Because we value science so strongly, it is hard to admit or even notice when we are hurting ourselves, so I understand if my going here feels icky. But learning this uncomfortable truth the hard way has changed my values significantly: every aspect of our human experience can affect whether life is worth living, and giving these parts of ourselves their due can make a real difference. When I don’t, I feel bad and eventually I get depressed.
I’ve responded to this by making a separation for myself: On the one hand, I have my choices, decision making, and actions. These I can still freely choose to accord or not with empiricism. I will try to keep my stubbornness about things tied pretty closely to the amount of evidence fit. On the other hand, I have my beliefs, meaning-making, and concerns. I get to allow a richer notion of “belief”, including degrees of belief (say, correlated with evidence fit) or maybe even distinct categories or annexes of belief that don’t get to contradict each other. I may honor all of them as representing authentic truth in my heart.

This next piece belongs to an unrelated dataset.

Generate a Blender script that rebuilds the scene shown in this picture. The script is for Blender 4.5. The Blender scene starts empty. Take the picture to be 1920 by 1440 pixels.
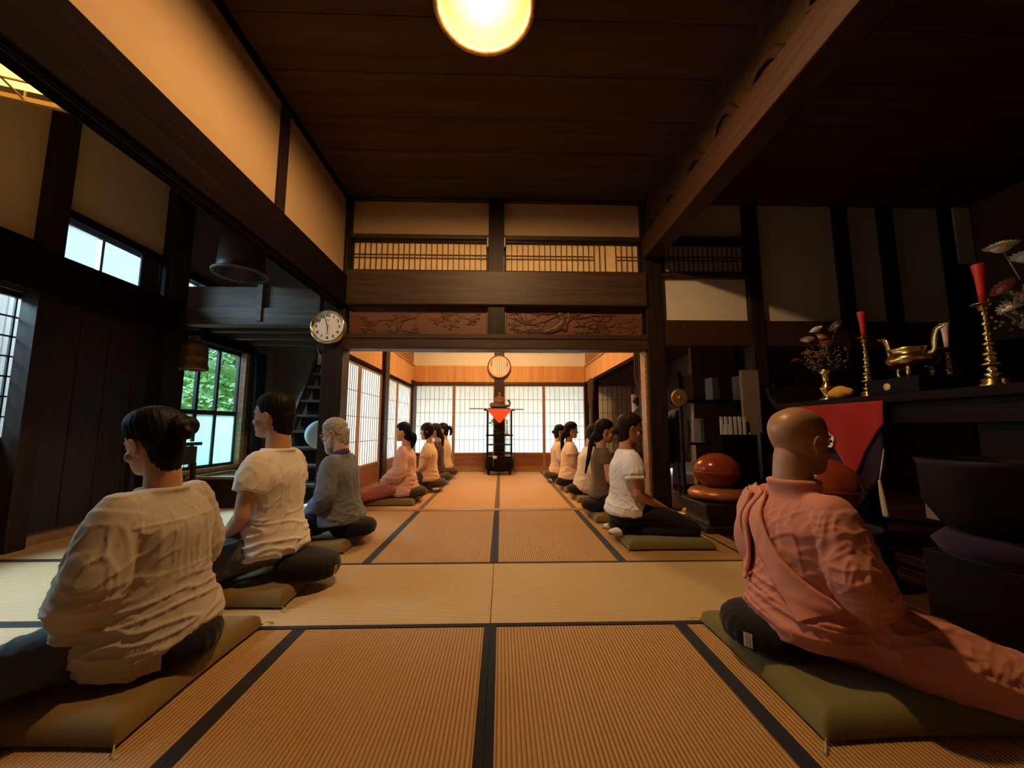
import bpy, bmesh, math, random
import numpy as np
from mathutils import Vector, Matrix, Euler, noise
from mathutils.bvhtree import BVHTree
PI = math.pi
R = math.radians
scene = bpy.context.scene
COL = scene.collection

# ------------------------------------------------------------------ camera, world, exposure
cam_d = bpy.data.cameras.new('camera')
cam = bpy.data.objects.new('camera', cam_d)
COL.objects.link(cam)
cam.location = (0, 0, .95)
cam.rotation_euler = (R(90 + 6.49), 0, R(-1.56))
cam_d.sensor_width = 36
cam_d.lens = 730 / 1920 * 36
cam_d.clip_start = .05
scene.camera = cam
scene.view_settings.view_transform = 'Standard'
scene.view_settings.look = 'None'
scene.view_settings.gamma = 1
scene.view_settings.use_curve_mapping = False
scene.view_settings.exposure = 0.0
scene.cycles.use_denoising = True
scene.cycles.max_bounces = 8
scene.cycles.diffuse_bounces = 4
scene.cycles.transparent_max_bounces = 12
scene.cycles.sample_clamp_indirect = 4
scene.cycles.caustics_reflective = False
scene.cycles.caustics_refractive = False

SKY = 1.7                                   # daylight strength
LAMP = 300.0                                # watts of the bulb in the ceiling lamp
DAY = 34.0                                   # soft daylight from the garden side
w = bpy.data.worlds.new('daylight')
scene.world = w
w.use_nodes = True
nt = w.node_tree
bg = nt.nodes['Background']
tc = nt.nodes.new('ShaderNodeTexCoord')
sp = nt.nodes.new('ShaderNodeSeparateXYZ')
cr = nt.nodes.new('ShaderNodeValToRGB')
nt.links.new(tc.outputs['Generated'], sp.inputs[0])
nt.links.new(sp.outputs['Z'], cr.inputs[0])
cr.color_ramp.elements[0].position = 0.0
cr.color_ramp.elements[0].color = (.78, .95, 1, 1)
cr.color_ramp.elements[1].position = .8
cr.color_ramp.elements[1].color = (.5, .75, 1, 1)
nt.links.new(cr.outputs[0], bg.inputs[0])
bg.inputs[1].default_value = SKY

sun_d = bpy.data.lights.new('daylight_sun', 'SUN'); sun_d.energy = DAY; sun_d.angle = R(80); sun_d.color = (.72, .88, 1)
sun = bpy.data.objects.new('daylight_sun', sun_d); COL.objects.link(sun)
sun.rotation_euler = Vector((.75, -.45, -.52)).to_track_quat('-Z', 'Y').to_euler()

# ------------------------------------------------------------------ materials
def new_mat(name):
    m = bpy.data.materials.new(name); m.use_nodes = True
    t = m.node_tree; b = t.nodes['Principled BSDF']
    return m, t, b
def N(t, kind, **kw):
    n = t.nodes.new('ShaderNode' + kind)
    for k, v in kw.items():
        if k.startswith('i_'):
            n.inputs[k[2:].replace('_', ' ')].default_value = v
        else: setattr(n, k, v)
    return n
def ramp(t, fac, stops):
    r = t.nodes.new('ShaderNodeValToRGB')
    e = r.color_ramp.elements
    while len(e) < len(stops): e.new(.5)
    for q, (p_, c_) in zip(e, stops):
        q.position = p_; q.color = (*c_, 1)
    t.links.new(fac, r.inputs[0])
    return r.outputs[0]
def bump(t, b, h, dist=.002, strength=.6):
    n = N(t, 'Bump'); n.inputs['Strength'].default_value = strength; n.inputs['Distance'].default_value = dist
    t.links.new(h, n.inputs['Height']); t.links.new(n.outputs[0], b.inputs['Normal'])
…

They might all be useful, too, when used with discretion. It’s not only that they allow you to treat yourself and life as more than a depressing numbers game. Understanding them allows you to debug your life, especially your emotional experience. And, more subtly, they are an aspect of your intuitive knowledge, and so learning to sense and attend to them improves your access to this powerful asset.
I hope this approach doesn’t lead me in directions that challenge my credibility in discerning fact from fiction. Maybe sometimes I’ll succeed at saving the baby from the bathwater of my intuitive life. This tension is the reason for this blog's title: The Skeptical Hippie.